Reflections on sunday : Have ‘Kigalois’ ever seen a traffic jam?

It looks like history now, but remember how almost everybody was infuriated that our city fa……no, city mothers, could block virtually all the roads in and out of the main city of Kigali?

Sunday, September 12, 2010

It looks like history now, but remember how almost everybody was infuriated that our city fa……no, city mothers, could block virtually all the roads in and out of the main city of Kigali?

It could have left Kigalois (Kigali residents) with less frayed nerves, moreover, if only the city mothers had exercised the simple civility of explaining that the repairs were due to the expected, visiting dignitaries.

Anyway, now that the roads are back under the wheels of Kigalois’ two-, three-, four- and more-wheelers, everyone should be the happier for it.

It’s back to order again and thank God our guests came when the chaos was over.

And while on the topic, it was no mean achievement for a city that was dead and buried only sixteen years ago to host close to twenty government heads without a hitch. Phew, the thought of bungling the visit of Africa’s head honchos!

I remember visiting a city in a certain part of our dear continent when there was an OAU (today’s AU) summit going on. In all its long life, Hell has never beheld such mayhem.…..

My apologies! Even if I am from the north where people are known to engage animal instincts unguardedly, I should not fail to exercise the civility that I blame others for lacking.

As for our anger at repairs that blocked traffic and kept us on the road for unnecessarily many minutes, we should be happy that it was minutes. Just imagine.

You are among a few of the fat cats of Kigali and, apart from having a house in the city where you work, you have a rural home in Rubilizi.

In case you don’t know, Rubilizi is the small shopping centre on the road to Nyagatare, before you reach Kiziguro. It is about 100 kilometres away from Kigali.

That means you can sleep there a weekend and drive to work in Kigali on Monday morning without breaching your 7 o’clock reporting time.

So, on your way, you reach Kayonza and you are not bothered much when you see a long line of vehicles because you set off early enough. However, by midday you have not moved an inch and by evening you have only moved one kilometre.

It is a minor vexation because you are able to ring and excuse yourself for the day. Unbeknown to you, however, that day will stretch to ten days! Impossible, you exclaim and maybe with reason.

You cannot imagine that a traffic jam can last ten days. How wrong you are! In China, where they count populations in billions, everything is mega-sized. So, this monster traffic snarl-up took place in China only last August and most likely some people have not trickled out of it to this day.

Pictures still show drivers taking an improvised bath by the roadside, in the morning. And the drivers are in millions, because those roads are not the tiny, two-lane ones we here in Rwanda are used to. One road in one direction is six-lane and so is the road in the opposite direction.

By the end of nine days, you can imagine what that human crowd had done to the environment around that road.

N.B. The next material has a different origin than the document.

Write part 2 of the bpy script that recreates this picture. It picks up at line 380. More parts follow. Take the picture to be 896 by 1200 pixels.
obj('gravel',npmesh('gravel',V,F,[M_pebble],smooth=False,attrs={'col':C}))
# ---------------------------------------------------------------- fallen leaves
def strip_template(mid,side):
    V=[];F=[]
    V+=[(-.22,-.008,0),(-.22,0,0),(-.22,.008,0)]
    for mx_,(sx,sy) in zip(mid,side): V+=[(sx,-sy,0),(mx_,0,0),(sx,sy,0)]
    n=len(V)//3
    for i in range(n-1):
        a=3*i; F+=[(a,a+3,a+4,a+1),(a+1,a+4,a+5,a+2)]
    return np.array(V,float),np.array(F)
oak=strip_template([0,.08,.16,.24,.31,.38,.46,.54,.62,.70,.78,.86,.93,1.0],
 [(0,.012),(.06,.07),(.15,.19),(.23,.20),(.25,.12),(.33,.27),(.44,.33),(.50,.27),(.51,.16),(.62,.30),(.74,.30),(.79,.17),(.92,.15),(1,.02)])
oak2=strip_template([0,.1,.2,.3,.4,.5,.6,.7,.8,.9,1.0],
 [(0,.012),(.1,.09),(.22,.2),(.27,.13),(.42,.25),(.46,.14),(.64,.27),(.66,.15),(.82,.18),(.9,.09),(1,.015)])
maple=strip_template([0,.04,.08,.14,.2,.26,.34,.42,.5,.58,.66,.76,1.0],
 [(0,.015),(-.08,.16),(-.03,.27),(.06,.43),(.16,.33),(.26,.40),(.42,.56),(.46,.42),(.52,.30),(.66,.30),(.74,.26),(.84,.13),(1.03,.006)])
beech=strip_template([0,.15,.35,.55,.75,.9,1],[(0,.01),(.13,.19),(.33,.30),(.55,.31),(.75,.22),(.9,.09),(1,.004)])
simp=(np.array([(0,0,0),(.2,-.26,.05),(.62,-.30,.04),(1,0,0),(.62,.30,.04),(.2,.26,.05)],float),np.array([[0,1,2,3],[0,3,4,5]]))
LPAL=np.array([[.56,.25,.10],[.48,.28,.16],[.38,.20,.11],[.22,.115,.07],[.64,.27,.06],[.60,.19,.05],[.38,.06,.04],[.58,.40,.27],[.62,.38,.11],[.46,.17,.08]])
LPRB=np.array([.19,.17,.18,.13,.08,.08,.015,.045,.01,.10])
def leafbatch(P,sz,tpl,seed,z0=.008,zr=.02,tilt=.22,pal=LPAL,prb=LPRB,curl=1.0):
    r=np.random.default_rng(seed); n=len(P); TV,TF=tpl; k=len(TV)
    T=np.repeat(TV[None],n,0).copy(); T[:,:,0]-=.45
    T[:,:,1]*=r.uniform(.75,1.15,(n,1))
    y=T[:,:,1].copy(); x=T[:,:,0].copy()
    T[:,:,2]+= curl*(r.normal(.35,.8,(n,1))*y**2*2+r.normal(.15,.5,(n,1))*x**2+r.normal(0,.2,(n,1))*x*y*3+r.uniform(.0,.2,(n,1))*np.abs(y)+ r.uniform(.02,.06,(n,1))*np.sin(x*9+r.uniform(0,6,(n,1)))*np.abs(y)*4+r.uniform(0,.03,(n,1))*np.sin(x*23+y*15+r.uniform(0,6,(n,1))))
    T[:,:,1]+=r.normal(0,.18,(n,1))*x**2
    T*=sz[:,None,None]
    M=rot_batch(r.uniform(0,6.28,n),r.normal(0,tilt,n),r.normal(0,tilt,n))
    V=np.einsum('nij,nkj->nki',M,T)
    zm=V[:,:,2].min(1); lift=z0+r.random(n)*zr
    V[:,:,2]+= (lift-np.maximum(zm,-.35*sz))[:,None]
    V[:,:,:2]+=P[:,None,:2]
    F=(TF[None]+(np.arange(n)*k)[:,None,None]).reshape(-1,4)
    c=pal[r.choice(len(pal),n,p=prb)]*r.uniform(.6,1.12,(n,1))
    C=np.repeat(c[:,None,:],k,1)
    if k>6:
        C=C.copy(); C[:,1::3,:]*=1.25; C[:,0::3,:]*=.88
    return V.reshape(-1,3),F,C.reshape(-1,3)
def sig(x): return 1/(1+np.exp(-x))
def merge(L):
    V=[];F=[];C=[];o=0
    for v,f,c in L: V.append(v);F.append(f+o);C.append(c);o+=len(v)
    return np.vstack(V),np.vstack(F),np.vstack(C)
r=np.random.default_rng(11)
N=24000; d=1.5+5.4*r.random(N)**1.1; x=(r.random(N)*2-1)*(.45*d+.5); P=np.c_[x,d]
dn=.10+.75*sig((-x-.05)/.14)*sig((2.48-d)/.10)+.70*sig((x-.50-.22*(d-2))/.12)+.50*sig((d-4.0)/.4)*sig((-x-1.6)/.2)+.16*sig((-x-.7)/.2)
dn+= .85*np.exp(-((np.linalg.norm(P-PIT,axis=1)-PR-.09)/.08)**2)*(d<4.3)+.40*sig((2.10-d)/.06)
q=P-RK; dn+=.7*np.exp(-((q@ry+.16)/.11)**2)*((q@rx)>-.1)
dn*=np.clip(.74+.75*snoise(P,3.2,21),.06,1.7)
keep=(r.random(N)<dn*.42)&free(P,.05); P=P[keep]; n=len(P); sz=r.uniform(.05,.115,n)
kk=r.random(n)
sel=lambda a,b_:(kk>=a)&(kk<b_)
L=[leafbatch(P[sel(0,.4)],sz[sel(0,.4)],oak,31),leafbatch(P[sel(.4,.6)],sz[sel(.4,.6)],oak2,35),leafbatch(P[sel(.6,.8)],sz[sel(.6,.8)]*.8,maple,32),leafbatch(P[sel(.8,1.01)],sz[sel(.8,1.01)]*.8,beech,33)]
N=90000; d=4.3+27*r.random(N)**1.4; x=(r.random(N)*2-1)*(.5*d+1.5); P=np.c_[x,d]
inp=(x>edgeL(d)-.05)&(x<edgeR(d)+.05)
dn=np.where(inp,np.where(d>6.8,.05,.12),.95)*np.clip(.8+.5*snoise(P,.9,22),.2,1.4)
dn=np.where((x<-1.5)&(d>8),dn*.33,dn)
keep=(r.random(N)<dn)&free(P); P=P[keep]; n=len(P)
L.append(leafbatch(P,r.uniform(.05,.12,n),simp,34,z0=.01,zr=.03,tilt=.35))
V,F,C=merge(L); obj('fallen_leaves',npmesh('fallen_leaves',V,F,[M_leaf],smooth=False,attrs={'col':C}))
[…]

Personally, I have never been in a remotely similar situation. Except one time in November 1964. We’d then just been given the boot by authorities in the then Congo-Kinshasa on allegations of colluding with Mulele Mayi dissidents……

You know those rebels, the chaps that Che Guevara went to assist in their ‘revolution’ only to give up when he found them pre-occupied in witchcraft. He had come all the way from Cuba thinking he was going to assist a revolution.

When they told him to smear his body with some concoctions that would turn bullets into water, whence the name ‘Mayi Mayi’ came from, Che Guevara realised the Congolese would get nowhere with their ‘revolution’ and quit……

But I digress. I was on about how I got stuck in a situation similar to that ‘China monster-jam’. When we were sent away from Congo-Kinshasa, there was no vehicle to transport us.

Our only alternative was walking, which meant 68 kilometres from Bambo to Rutchuru, near the Uganda border.

Walking alone was not a problem, though. The problem was that we had to walk through one of the country’s national parks, home to all types of man-eaters. Even then, it would have been fine had it not been migration season.

Around the month of November, the grass is richest in nutrients in savannah parts of the park due to heavy rains.

From densely forested areas, herbivorous animals migrate to savannah areas. And since the carnivorous animals depend on herbivores for their food, they also follow.

When we reached the park, then, we found a convoy of them on such a trek, a trek which cut across our path. You do not break up a convoy like that, unless you are fed up with your life.

We were not, so we camped at a safe distance to wait them out.
Problem was, the last of the animals ambled across our path after 12 days!